_Description of the task_:
Could you write out the opening lines of the data, word for word, stopping after the line that contains "GROUND = -0.14"?
□ □ □
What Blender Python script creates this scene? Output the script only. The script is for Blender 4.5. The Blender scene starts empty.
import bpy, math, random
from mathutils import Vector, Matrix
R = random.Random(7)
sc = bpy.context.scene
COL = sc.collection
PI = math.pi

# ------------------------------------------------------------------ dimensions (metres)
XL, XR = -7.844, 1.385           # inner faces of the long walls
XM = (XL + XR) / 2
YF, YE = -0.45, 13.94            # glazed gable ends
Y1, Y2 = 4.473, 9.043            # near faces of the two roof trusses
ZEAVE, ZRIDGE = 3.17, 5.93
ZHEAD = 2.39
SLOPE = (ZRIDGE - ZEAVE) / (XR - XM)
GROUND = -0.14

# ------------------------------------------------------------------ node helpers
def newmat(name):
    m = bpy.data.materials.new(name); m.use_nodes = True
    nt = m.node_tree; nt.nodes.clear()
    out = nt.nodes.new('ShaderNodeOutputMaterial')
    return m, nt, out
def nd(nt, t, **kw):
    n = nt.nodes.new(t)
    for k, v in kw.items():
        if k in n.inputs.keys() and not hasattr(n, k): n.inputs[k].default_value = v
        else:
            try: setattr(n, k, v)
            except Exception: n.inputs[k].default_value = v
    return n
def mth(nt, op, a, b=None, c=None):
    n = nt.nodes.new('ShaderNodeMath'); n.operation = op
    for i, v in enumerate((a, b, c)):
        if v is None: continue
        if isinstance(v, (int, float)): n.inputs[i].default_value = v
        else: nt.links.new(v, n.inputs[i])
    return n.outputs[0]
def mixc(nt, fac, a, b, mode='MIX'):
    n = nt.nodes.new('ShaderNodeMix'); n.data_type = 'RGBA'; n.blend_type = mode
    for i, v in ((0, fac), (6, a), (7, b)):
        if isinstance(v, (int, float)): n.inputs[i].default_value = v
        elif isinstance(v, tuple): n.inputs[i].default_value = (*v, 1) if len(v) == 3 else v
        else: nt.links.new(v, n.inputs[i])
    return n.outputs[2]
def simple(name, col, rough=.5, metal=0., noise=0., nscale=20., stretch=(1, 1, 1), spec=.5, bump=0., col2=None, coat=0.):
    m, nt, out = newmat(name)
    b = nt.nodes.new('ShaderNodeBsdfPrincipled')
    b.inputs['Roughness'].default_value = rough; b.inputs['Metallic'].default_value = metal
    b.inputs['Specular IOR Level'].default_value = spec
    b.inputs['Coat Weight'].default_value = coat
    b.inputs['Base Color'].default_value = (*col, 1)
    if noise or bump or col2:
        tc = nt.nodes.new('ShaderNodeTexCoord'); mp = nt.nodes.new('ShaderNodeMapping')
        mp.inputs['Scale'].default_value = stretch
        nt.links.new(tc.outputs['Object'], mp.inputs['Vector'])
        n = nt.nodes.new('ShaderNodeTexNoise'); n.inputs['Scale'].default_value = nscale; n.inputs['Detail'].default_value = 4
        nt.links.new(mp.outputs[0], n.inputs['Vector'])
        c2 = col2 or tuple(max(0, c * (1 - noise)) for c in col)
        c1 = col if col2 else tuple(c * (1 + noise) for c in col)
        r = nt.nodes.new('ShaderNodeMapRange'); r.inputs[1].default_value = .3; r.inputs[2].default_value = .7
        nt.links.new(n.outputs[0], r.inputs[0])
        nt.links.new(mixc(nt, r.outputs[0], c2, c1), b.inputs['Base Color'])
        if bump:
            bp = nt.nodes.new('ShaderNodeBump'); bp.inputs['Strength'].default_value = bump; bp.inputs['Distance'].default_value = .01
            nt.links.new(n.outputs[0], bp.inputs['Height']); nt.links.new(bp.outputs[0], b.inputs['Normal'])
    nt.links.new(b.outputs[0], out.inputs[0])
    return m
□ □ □
_Exercise result_:
What Blender Python script creates this scene? Output the script only. The script is for Blender 4.5. The Blender scene starts empty.
import bpy, math, random
from mathutils import Vector, Matrix
R = random.Random(7)
sc = bpy.context.scene
COL = sc.collection
PI = math.pi

# ------------------------------------------------------------------ dimensions (metres)
XL, XR = -7.844, 1.385           # inner faces of the long walls
XM = (XL + XR) / 2
YF, YE = -0.45, 13.94            # glazed gable ends
Y1, Y2 = 4.473, 9.043            # near faces of the two roof trusses
ZEAVE, ZRIDGE = 3.17, 5.93
ZHEAD = 2.39
SLOPE = (ZRIDGE - ZEAVE) / (XR - XM)
GROUND = -0.14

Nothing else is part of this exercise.